Supplied data:
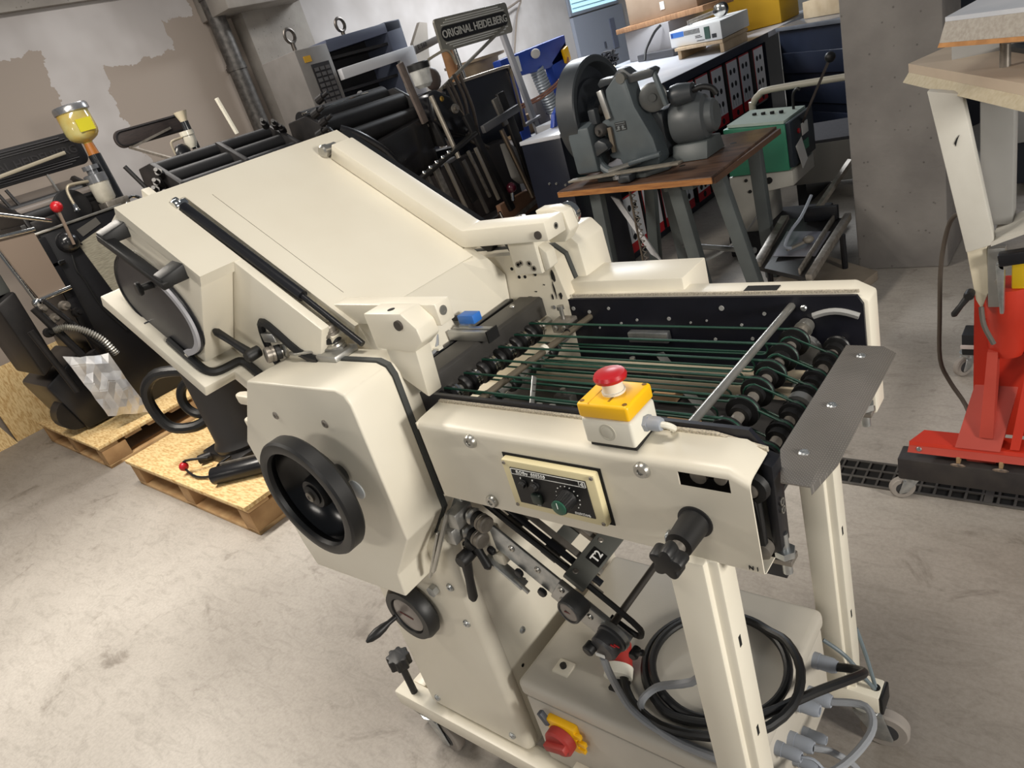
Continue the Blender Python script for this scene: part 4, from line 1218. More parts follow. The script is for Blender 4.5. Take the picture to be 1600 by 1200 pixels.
gc = [('grey_cable', [(-0.578, 0.575, 0.585), (-0.582, 0.58, 0.55), (-0.592, 0.60, 0.47), (-0.58, 0.605, 0.425), (-0.53, 0.600, 0.408), (-0.45, 0.600, 0.405), (-0.385, 0.605, 0.40), (-0.34, 0.625, 0.34), (-0.335, 0.64, 0.30), (-0.350, 0.626, 0.285)], 0.0062),
      ('grey_cable', [(-0.355, 0.60, 0.80), (-0.40, 0.61, 0.70), (-0.46, 0.645, 0.52), (-0.56, 0.655, 0.435), (-0.575, 0.62, 0.412), (-0.50, 0.595, 0.408), (-0.40, 0.60, 0.405), (-0.35, 0.63, 0.36), (-0.30, 0.72, 0.30), (-0.272, 0.82, 0.285), (-0.29, 0.865, 0.29), (-0.345, 0.855, 0.285)], 0.0068),
      ('grey_cable', [(-0.345, 0.755, 0.285), (-0.315, 0.77, 0.27), (-0.285, 0.79, 0.21), (-0.265, 0.77, 0.12), (-0.262, 0.72, 0.04), (-0.25, 0.66, 0.008), (-0.23, 0.55, 0.008)], 0.006)]
for n_, path, r in gc:
    MB().tube(path, r, n=8, sub=5).build(n_, GREYCAB, cab)
for y, z, e in ((0.70, 0.245, (-0.27, 0.64, 0.02)), (0.655, 0.24, (-0.26, 0.58, 0.01)), (0.62, 0.23, (-0.28, 0.54, 0.01)), (0.76, 0.225, (-0.24, 0.70, 0.01)), (0.705, 0.325, (-0.22, 0.66, 0.01))):
    MB().tube([(-0.346, y, z), (-0.32, y + 0.004, z - 0.004), (-0.295, y - 0.005, z - 0.06), e], 0.0026, n=6, sub=5).build('thin_lead', GREYPL, cab)
MB().tube([(-0.392, 0.972, 0.30), (-0.355, 0.975, 0.27), (-0.325, 0.99, 0.20), (-0.318, 1.005, 0.165), (-0.318, 1.01, 0.15)], 0.004, n=8, sub=5).build('foot_lead', mat('slate_cable', (104, 116, 122), rough=0.5), cab)
MB().tube([(-0.352, 1.04, 0.28), (-0.335, 1.03, 0.22), (-0.318, 1.012, 0.165), (-0.316, 1.01, 0.15)], 0.004, n=8, sub=5).build('foot_lead', MATS['slate_cable'], cab)
MB().cyl((-0.317, 1.01, 0.1632), (-0.317, 1.01, 0.1642), 0.009, n=14).build('rail_hole', hole, FM)
for i in range(4):
    MB().tube([(-0.385 + i * 0.007, 0.575 + 0.002 * i, 0.862), (-0.383 + i * 0.008, 0.57, 0.85), (-0.378 + i * 0.008, 0.572, 0.835), (-0.370 + i * 0.006, 0.578, 0.80)], 0.0036, n=8, sub=3).build('cable_bundle', GREYCAB, cab)

# ------------------------------------------------------------------ floor drain with grating
GRATE = mat('cast_iron_grate', (104, 101, 97), (84, 81, 78), rough=0.6, metal=0.4, scale=20)
gx0, gx1, gy0, gy1 = -0.68, 0.35, 1.845, 1.965
dr = thing('floor_drain', 'long narrow iron grating of a floor drain beside the red stand', 'drain', (-0.2, 1.9, 0))
MB().box(gx0, gx1, gy0, gy1, 0.0003, 0.0015).build('drain_channel', mat('drain_dark', (14, 13, 12), rough=0.9), dr)
for y in (gy0, gy0 + 0.038, gy0 + 0.078, gy1):
    MB().box(gx0, gx1, y - 0.004, y + 0.004, 0.001, 0.0065).build('grate_bar', GRATE, dr, bevel=0.001)
bx = MB().box(-0.003, 0.003, gy0, gy1, 0.001, 0.006).build('grate_rib', GRATE, dr)
n_r = 26
for i in range(1, n_r + 1):
    o = bx if i == n_r else bx.copy()
    if i != n_r:
        COL.objects.link(o)
    o.location = (gx0 + i * (gx1 - gx0) / (n_r + 1), 0, 0)
    o.location += Vector((0, 0, 0))
MB().box(-0.255, -0.235, gy0, gy1, 0.001, 0.0066).build('grate_joint', GRATE, dr)

# ------------------------------------------------------------------ red stand with white column and two wooden boards on the right
OFFW = mat('offwhite_sheet', (206, 204, 196), (196, 193, 184), rough=0.5, scale=9)
GREYS = mat('grey_sheet', (150, 149, 147), (140, 139, 136), rough=0.55, scale=6)
REDP = mat('red_machine_paint', (190, 50, 30), (180, 46, 28), rough=0.45, scale=7)
SALM = mat('faded_red_paint', (178, 66, 52), (164, 58, 45), rough=0.55, scale=9)
STEELB = mat('raw_black_steel', (58, 55, 56), (72, 68, 66), rough=0.5, metal=0.5, scale=14)
PLY = mat('worn_plywood_top', (176, 160, 142), (186, 171, 152), rough=0.7, scale=6)
PLYE = mat('board_edge_paint', (182, 172, 148), (172, 160, 134), rough=0.8, scale=90)
PLYB = mat('worn_board_edge', (172, 166, 158), (156, 149, 140), rough=0.85, scale=140)
ORNG = mat('bare_wood_edge', (186, 134, 82), (160, 112, 66), rough=0.8, scale=30)
rs_ = thing('jogging_stand', 'red and off-white machine stand on casters carrying two wooden boards at the right edge', 'machine stand', (-0.25, 1.85, 0))
RS = rs_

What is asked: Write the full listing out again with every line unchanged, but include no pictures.

Solution below:
Continue the Blender Python script for this scene: part 4, from line 1218. More parts follow. The script is for Blender 4.5. Take the picture to be 1600 by 1200 pixels.
gc = [('grey_cable', [(-0.578, 0.575, 0.585), (-0.582, 0.58, 0.55), (-0.592, 0.60, 0.47), (-0.58, 0.605, 0.425), (-0.53, 0.600, 0.408), (-0.45, 0.600, 0.405), (-0.385, 0.605, 0.40), (-0.34, 0.625, 0.34), (-0.335, 0.64, 0.30), (-0.350, 0.626, 0.285)], 0.0062),
      ('grey_cable', [(-0.355, 0.60, 0.80), (-0.40, 0.61, 0.70), (-0.46, 0.645, 0.52), (-0.56, 0.655, 0.435), (-0.575, 0.62, 0.412), (-0.50, 0.595, 0.408), (-0.40, 0.60, 0.405), (-0.35, 0.63, 0.36), (-0.30, 0.72, 0.30), (-0.272, 0.82, 0.285), (-0.29, 0.865, 0.29), (-0.345, 0.855, 0.285)], 0.0068),
      ('grey_cable', [(-0.345, 0.755, 0.285), (-0.315, 0.77, 0.27), (-0.285, 0.79, 0.21), (-0.265, 0.77, 0.12), (-0.262, 0.72, 0.04), (-0.25, 0.66, 0.008), (-0.23, 0.55, 0.008)], 0.006)]
for n_, path, r in gc:
    MB().tube(path, r, n=8, sub=5).build(n_, GREYCAB, cab)
for y, z, e in ((0.70, 0.245, (-0.27, 0.64, 0.02)), (0.655, 0.24, (-0.26, 0.58, 0.01)), (0.62, 0.23, (-0.28, 0.54, 0.01)), (0.76, 0.225, (-0.24, 0.70, 0.01)), (0.705, 0.325, (-0.22, 0.66, 0.01))):
    MB().tube([(-0.346, y, z), (-0.32, y + 0.004, z - 0.004), (-0.295, y - 0.005, z - 0.06), e], 0.0026, n=6, sub=5).build('thin_lead', GREYPL, cab)
MB().tube([(-0.392, 0.972, 0.30), (-0.355, 0.975, 0.27), (-0.325, 0.99, 0.20), (-0.318, 1.005, 0.165), (-0.318, 1.01, 0.15)], 0.004, n=8, sub=5).build('foot_lead', mat('slate_cable', (104, 116, 122), rough=0.5), cab)
MB().tube([(-0.352, 1.04, 0.28), (-0.335, 1.03, 0.22), (-0.318, 1.012, 0.165), (-0.316, 1.01, 0.15)], 0.004, n=8, sub=5).build('foot_lead', MATS['slate_cable'], cab)
MB().cyl((-0.317, 1.01, 0.1632), (-0.317, 1.01, 0.1642), 0.009, n=14).build('rail_hole', hole, FM)
for i in range(4):
    MB().tube([(-0.385 + i * 0.007, 0.575 + 0.002 * i, 0.862), (-0.383 + i * 0.008, 0.57, 0.85), (-0.378 + i * 0.008, 0.572, 0.835), (-0.370 + i * 0.006, 0.578, 0.80)], 0.0036, n=8, sub=3).build('cable_bundle', GREYCAB, cab)

# ------------------------------------------------------------------ floor drain with grating
GRATE = mat('cast_iron_grate', (104, 101, 97), (84, 81, 78), rough=0.6, metal=0.4, scale=20)
gx0, gx1, gy0, gy1 = -0.68, 0.35, 1.845, 1.965
dr = thing('floor_drain', 'long narrow iron grating of a floor drain beside the red stand', 'drain', (-0.2, 1.9, 0))
MB().box(gx0, gx1, gy0, gy1, 0.0003, 0.0015).build('drain_channel', mat('drain_dark', (14, 13, 12), rough=0.9), dr)
for y in (gy0, gy0 + 0.038, gy0 + 0.078, gy1):
    MB().box(gx0, gx1, y - 0.004, y + 0.004, 0.001, 0.0065).build('grate_bar', GRATE, dr, bevel=0.001)
bx = MB().box(-0.003, 0.003, gy0, gy1, 0.001, 0.006).build('grate_rib', GRATE, dr)
n_r = 26
for i in range(1, n_r + 1):
    o = bx if i == n_r else bx.copy()
    if i != n_r:
        COL.objects.link(o)
    o.location = (gx0 + i * (gx1 - gx0) / (n_r + 1), 0, 0)
    o.location += Vector((0, 0, 0))
MB().box(-0.255, -0.235, gy0, gy1, 0.001, 0.0066).build('grate_joint', GRATE, dr)

# ------------------------------------------------------------------ red stand with white column and two wooden boards on the right
OFFW = mat('offwhite_sheet', (206, 204, 196), (196, 193, 184), rough=0.5, scale=9)
GREYS = mat('grey_sheet', (150, 149, 147), (140, 139, 136), rough=0.55, scale=6)
REDP = mat('red_machine_paint', (190, 50, 30), (180, 46, 28), rough=0.45, scale=7)
SALM = mat('faded_red_paint', (178, 66, 52), (164, 58, 45), rough=0.55, scale=9)
STEELB = mat('raw_black_steel', (58, 55, 56), (72, 68, 66), rough=0.5, metal=0.5, scale=14)
PLY = mat('worn_plywood_top', (176, 160, 142), (186, 171, 152), rough=0.7, scale=6)
PLYE = mat('board_edge_paint', (182, 172, 148), (172, 160, 134), rough=0.8, scale=90)
PLYB = mat('worn_board_edge', (172, 166, 158), (156, 149, 140), rough=0.85, scale=140)
ORNG = mat('bare_wood_edge', (186, 134, 82), (160, 112, 66), rough=0.8, scale=30)
rs_ = thing('jogging_stand', 'red and off-white machine stand on casters carrying two wooden boards at the right edge', 'machine stand', (-0.25, 1.85, 0))
RS = rs_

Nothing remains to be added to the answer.